Ini Sejarah Dividen Bank Mandiri, Intip Proyeksinya Tahun Ini

Jakarta, CNBC Indonesia - Emiten bank pelat merah, PT Bank Mandiri Tbk (BMRI) jadi salah satu big bank yang belum merilis laporan keuangan. Perkiraan hasilnya akan lebih moderat, tetapi laba tahun ini diprediksi tetap memberikan dividen ciamik.
Sampai Mei 2025, BMRI mencatat laba sebesar Rp19,65 triliun, tumbuh tipis 0,13% secara tahunan (yoy). Hanya tersisa kinerja pada bulan Juni untuk melengkapi kinerja selama setengah tahun ini.
Kami mencoba menghitung dengan pertumbuhan konstan, proyeksi laba sepanjang paruh pertama 2025 BMRI akan berada di sekitar Rp23,58 triliun, sementara dalam setahun Rp52,78 triliun.
Dari nilai tersebut, earning per share (EPS) yang potensi didapatkan pada 2025 mencapai 565,60. Lebih rendah dibandingkan capaian 2024 sebesar 597,67.

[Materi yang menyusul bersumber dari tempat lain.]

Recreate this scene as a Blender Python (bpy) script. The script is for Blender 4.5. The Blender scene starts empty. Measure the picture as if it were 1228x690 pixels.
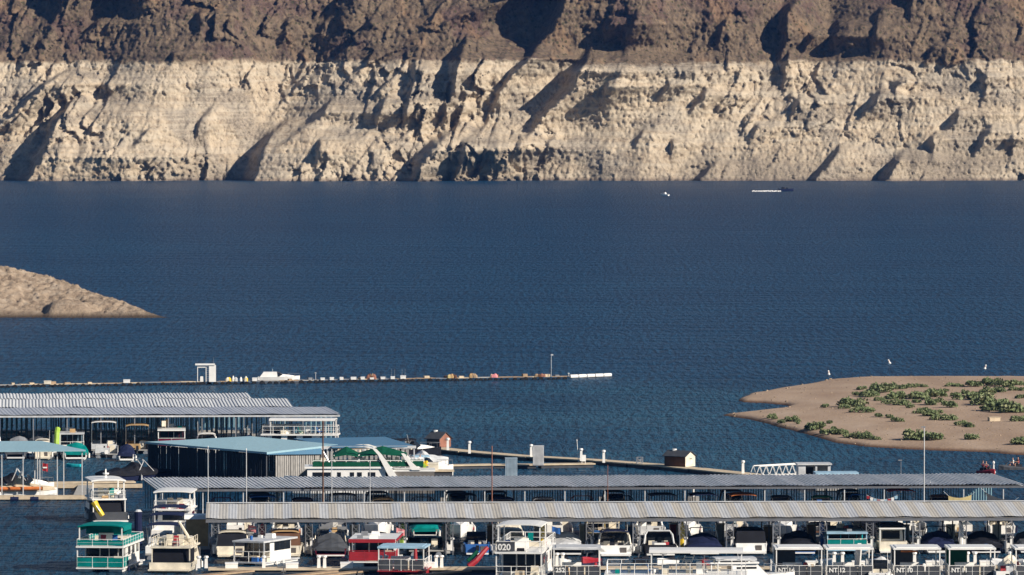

Perlu diakui, perlambatan kinerja keuangan bank Mandiri ini tak hanya dialami sendiri. Seluruh industri perbankan bisa dibilang mengalami masa yang sulit pada paruh pertama tahun ini, mulai dari awal tahun dengan suku bunga tinggi, ketidakpastian geopolitik, sampai tarif Trump yang membuat investor asing terus melakukan aksi jual.
Hasilnya, jika ditarik dari awal tahun sampai perdagangan Senin hari ini (4/8/2025) pukul 09.15 WIB, saham BMRI pun masih terkontraksi ke zona merah lebih dari 20%.
Namun, penurunan harga saham ini kemudian menjadi penyeimbang yang membuat prospek dividen masih moncer.
Jika payout ratio (DPR) bisa dipertahankan di kisaran 80%, maka dividen per lembar potensi mencapai Rp452,48. Nilai ini jika dibandingkan harga saham BMRI terkini di Rp4540 per lembar, akan menghasilkan yield sebesar 9,96%.
Potensi cuan itu bisa dibilang sangat menarik, karena secara historis itu bakal jadi yield terbesar sepanjang sejarah.
Bisa dilihat pada tabel berikut, dari laba tahun buku 2024, BMRI memberikan yield dividen sekitar 9,14% berdasarkan harga saham ketika cum date. Cuan ini juga hampir mendekati level All Time High (ATH) di sekitar 9,58% yang pernah dicapai pada 2004 silam atau lebih dari dua dekade.